Task to carry out — Set the lines down again exactly, first line through the line that contains "dr.build('running_man', [M['sign_white'], M['sign_green']], ex)", with no pictures.

Data —
----
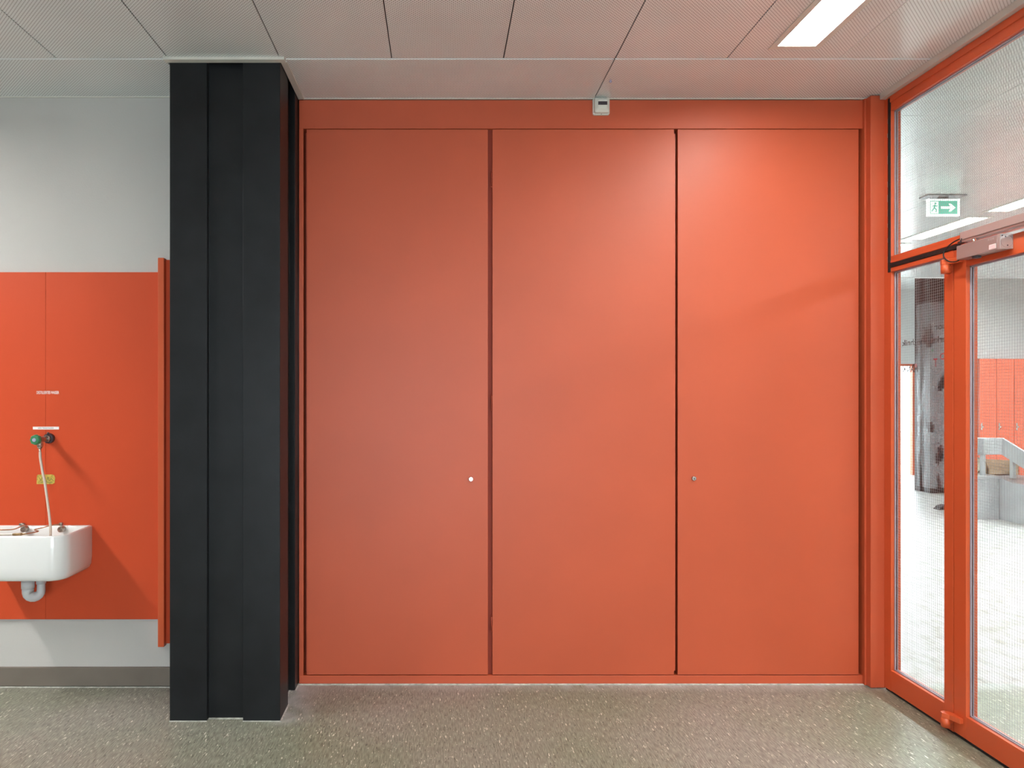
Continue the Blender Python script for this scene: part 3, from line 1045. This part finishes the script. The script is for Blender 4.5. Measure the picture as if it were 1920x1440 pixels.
# ------------------------------------------------------------------ hall beyond the glass
ex = thing('exit_sign', 'green and white running man exit sign with arrow hanging from hall ceiling', 'exit sign', (3.835, 5.36, 2.93))
EY = 5.36
MB().box(3.685, 3.985, EY - 0.05, EY + 0.05, 2.990, H - 0.0005, 0.001, 1).box(3.80, 3.87, EY - 0.01, EY + 0.01, 2.972, 2.991).build('ceiling_plate', M['steel_dark'], ex)
hs = MB()
for x0, x1, z0, z1 in ((3.715, 3.955, 2.845, 2.859), (3.715, 3.955, 2.960, 2.974), (3.715, 3.730, 2.845, 2.974), (3.940, 3.955, 2.845, 2.974)):
    hs.box(x0, x1, EY - 0.012, EY + 0.012, z0, z1)
hs.build('frame', M['sign_white'], ex)
MB().box(3.729, 3.941, EY - 0.007, EY + 0.007, 2.858, 2.961).build('panel', M['sign_green'], ex)
pic = MB()
pic.prism([(3.815, 2.899), (3.885, 2.899), (3.872, 2.878), (3.889, 2.878), (3.926, 2.9085), (3.889, 2.939), (3.872, 2.939), (3.885, 2.918), (3.815, 2.918)], EY - 0.0085, EY - 0.006, 'y')
pic.build('arrow', M['sign_white'], ex)
dr = MB().box(3.738, 3.795, EY - 0.0085, EY - 0.006, 2.864, 2.955)
dr.mi = 1
dr.cyl((3.772, EY - 0.0095, 2.940), (3.772, EY - 0.008, 2.940), 0.0065, n=12)
for a, b_, r in (((3.768, 2.930), (3.762, 2.905), 0.006), ((3.764, 2.926), (3.782, 2.917), 0.0032), ((3.782, 2.917), (3.788, 2.924), 0.003), ((3.766, 2.926), (3.750, 2.918), 0.0032), ((3.762, 2.905), (3.779, 2.893), 0.004), ((3.779, 2.893), (3.776, 2.874), 0.0036), ((3.760, 2.905), (3.752, 2.889), 0.004), ((3.752, 2.889), (3.741, 2.880), 0.0035)):
    dr.tube([(a[0], EY - 0.0085, a[1]), (b_[0], EY - 0.0085, b_[1])], r, 8, smooth_path=False)
dr.build('running_man', [M['sign_white'], M['sign_green']], ex)

# lockers
lk = thing('locker_bank', 'row of salmon-red lockers against the hall wall behind the steel bench', 'lockers', (8.4, 10.0, 0))
MB().box(7.67, 9.42, 10.022, 10.49, 0.0, 2.0).build('carcass', M['recess'], lk)
for k in range(7):
    x0 = 7.67 + 0.25 * k
    d = MB().box(x0 + 0.003, x0 + 0.247, 10.0, 10.022, 0.06, 1.997, 0.002, 1).build('door', M['locker'], lk)
    MB().box(x0 + 0.018, x0 + 0.040, 9.985, 10.001, 0.985, 1.085, 0.003, 1).cyl((x0 + 0.030, 9.985, 1.03), (x0 + 0.030, 9.970, 1.03), 0.014, 0.012, 14).build('latch', M['chrome'], d)

# steel bench: corner unit with a raised trough on posts, one arm sloping towards the room
bn = thing('steel_bench', 'grey steel corner bench with raised sloping trough, seen through the door glass', 'bench', (6.6, 8.4, 0))
MB().box(6.36, 6.66, 8.37, 8.76, 0.0, 0.48, 0.004, 1).box(6.34, 6.68, 8.35, 8.78, 0.48, 0.52, 0.006, 2).build('base_unit', M['steel'], bn)
MB().box(6.665, 7.10, 7.50, 8.95, 0.0, 0.46, 0.004, 1).build('base_unit', M['steel'], bn)
MB().prism([(7.50, 0.30), (8.37, 0.50), (8.95, 0.50), (8.95, 0.46), (7.50, 0.26)], 6.66, 7.12, 'x').build('worktop', M['steel'], bn)
MB().box(6.40, 6.71, 8.38, 8.44, 0.77, 0.97, 0.004, 1).box(6.40, 6.71, 8.44, 8.90, 0.77, 0.79).build('trough', M['steel'], bn)
MB().box(6.405, 6.475, 8.372, 8.381, 0.775, 0.965).build('cover_plate', M['steel_dark'], bn)
sl_ = MB()
sl_.prism([(7.45, 0.565), (8.40, 0.97), (8.40, 0.77), (7.45, 0.365)], 6.71, 6.735, 'x')
sl_.prism([(7.45, 0.385), (8.40, 0.79), (8.40, 0.77), (7.45, 0.365)], 6.735, 7.05, 'x')
sl_.prism([(7.45, 0.565), (8.40, 0.97), (8.40, 0.77), (7.45, 0.365)], 7.05, 7.075, 'x')
sl_.build('sloping_trough', M['steel'], bn)
for x, y in ((6.50, 8.42), (6.765, 8.30)):
    MB().box(x - 0.022, x + 0.022, y - 0.022, y + 0.022, 0.50, 0.775, 0.003, 1).build('post', M['steel'], bn)
cb = thing('cardboard_tray', 'low brown cardboard tray on the steel bench beside the cream bag', 'tray', (6.8, 8.75, 0.52))
t = MB()
for x0, x1, y0, y1, z0, z1 in ((6.70, 7.08, 8.60, 8.94, 0.505, 0.512), (6.70, 7.08, 8.60, 8.608, 0.505, 0.60), (6.70, 7.08, 8.932, 8.94, 0.505, 0.66), (6.70, 6.708, 8.60, 8.94, 0.505, 0.62), (7.072, 7.08, 8.60, 8.94, 0.505, 0.62)):
    t.box(x0, x1, y0, y1, z0, z1)
t.build('walls', M['card'], cb)
MB().prism([(6.70, 0.60), (7.08, 0.60), (7.12, 0.68), (6.66, 0.70)], 8.596, 8.602, 'y').build('flap', M['card'], cb)
# bag
b = bmesh.new()
bmesh.ops.create_icosphere(b, subdivisions=4, radius=1)
for v in b.verts:
    nn = noise.noise(v.co * 2.2) * 0.18 + noise.noise(v.co * 6) * 0.07
    p = v.co * (1 + nn)
    z = max(p.z, -0.8)
    v.co = Vector((6.53 + p.x * 0.13, 8.68 + p.y * 0.13, 0.521 + (z + 0.8) * 0.125))
for f_ in b.faces:
    f_.smooth = True
mb = MB()
mb.merge(b)
tag(mb.build('plastic_bag', M['bag']), 'crumpled cream plastic bag on the steel bench under its trough', 'bag')

# far column wrapped in plastic film
fc = thing('wrapped_column', 'distant black column wrapped in clear plastic film, seen through the narrow side glass', 'column', (7.64, 10.77, 0))
g2 = 0.125
fx0, fx1, fy0, fy1 = 7.39, 7.89, 10.60, 10.945
poly = [(fx0, fy0), (fx0 + g2, fy0), (fx0 + g2, fy0 + dp), (fx1 - g2, fy0 + dp), (fx1 - g2, fy0), (fx1, fy0), (fx1, fy1), (fx0, fy1), (fx0, fy1 - g2), (fx0 + dp, fy1 - g2), (fx0 + dp, fy0 + g2), (fx0, fy0 + g2)]
MB().prism(poly, 0.001, 3.438).build('shaft', M['black'], fc)
b = bmesh.new()
NX, NZ = 26, 90
grid = []
for j in range(NZ + 1):
    z = 0.08 + 2.80 * j / NZ
    row = []
    for i in range(NX + 1):
        u = i / NX
        s = (u * 1.5 - 0.5) * 0.5          # wraps from the left side round the front
        off = 0.018 + 0.05 * abs(noise.noise(Vector((u * 3.1, z * 2.3, 0.3)))) + 0.025 * abs(noise.noise(Vector((u * 6, z * 4.5, 4))))
        if s < 0:
            row.append(b.verts.new((fx0 - off, fy0 - s, z)))
        else:
            row.append(b.verts.new((fx0 + s, fy0 - off, z)))
    grid.append(row)
for j in range(NZ):
    for i in range(NX):
        if noise.noise(Vector((i * 0.22, j * 0.09, 9.1))) > -0.34:
            b.faces.new((grid[j][i], grid[j][i + 1], grid[j + 1][i + 1], grid[j + 1][i]))
bmesh.ops.delete(b, geom=[v for v in b.verts if not v.link_faces], context='VERTS')
mb = MB()
mb.merge(b)
for f_ in mb.b.faces:
    f_.smooth = True
mb.build('plastic_film', M['film'], fc)

st = MB().prism([(6.42, 0.001), (6.60, 0.001), (6.60, 0.055), (6.53, 0.065), (6.47, 0.05)], 9.05, 9.16, 'y')
tag(st.build('door_wedge', M['rubber'], bevel=0.004), 'small dark wedge lying on the bright hall floor beyond the side glass', 'wedge')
----
Exercise result —
Continue the Blender Python script for this scene: part 3, from line 1045. This part finishes the script. The script is for Blender 4.5. Measure the picture as if it were 1920x1440 pixels.
# ------------------------------------------------------------------ hall beyond the glass
ex = thing('exit_sign', 'green and white running man exit sign with arrow hanging from hall ceiling', 'exit sign', (3.835, 5.36, 2.93))
EY = 5.36
MB().box(3.685, 3.985, EY - 0.05, EY + 0.05, 2.990, H - 0.0005, 0.001, 1).box(3.80, 3.87, EY - 0.01, EY + 0.01, 2.972, 2.991).build('ceiling_plate', M['steel_dark'], ex)
hs = MB()
for x0, x1, z0, z1 in ((3.715, 3.955, 2.845, 2.859), (3.715, 3.955, 2.960, 2.974), (3.715, 3.730, 2.845, 2.974), (3.940, 3.955, 2.845, 2.974)):
    hs.box(x0, x1, EY - 0.012, EY + 0.012, z0, z1)
hs.build('frame', M['sign_white'], ex)
MB().box(3.729, 3.941, EY - 0.007, EY + 0.007, 2.858, 2.961).build('panel', M['sign_green'], ex)
pic = MB()
pic.prism([(3.815, 2.899), (3.885, 2.899), (3.872, 2.878), (3.889, 2.878), (3.926, 2.9085), (3.889, 2.939), (3.872, 2.939), (3.885, 2.918), (3.815, 2.918)], EY - 0.0085, EY - 0.006, 'y')
pic.build('arrow', M['sign_white'], ex)
dr = MB().box(3.738, 3.795, EY - 0.0085, EY - 0.006, 2.864, 2.955)
dr.mi = 1
dr.cyl((3.772, EY - 0.0095, 2.940), (3.772, EY - 0.008, 2.940), 0.0065, n=12)
for a, b_, r in (((3.768, 2.930), (3.762, 2.905), 0.006), ((3.764, 2.926), (3.782, 2.917), 0.0032), ((3.782, 2.917), (3.788, 2.924), 0.003), ((3.766, 2.926), (3.750, 2.918), 0.0032), ((3.762, 2.905), (3.779, 2.893), 0.004), ((3.779, 2.893), (3.776, 2.874), 0.0036), ((3.760, 2.905), (3.752, 2.889), 0.004), ((3.752, 2.889), (3.741, 2.880), 0.0035)):
    dr.tube([(a[0], EY - 0.0085, a[1]), (b_[0], EY - 0.0085, b_[1])], r, 8, smooth_path=False)
dr.build('running_man', [M['sign_white'], M['sign_green']], ex)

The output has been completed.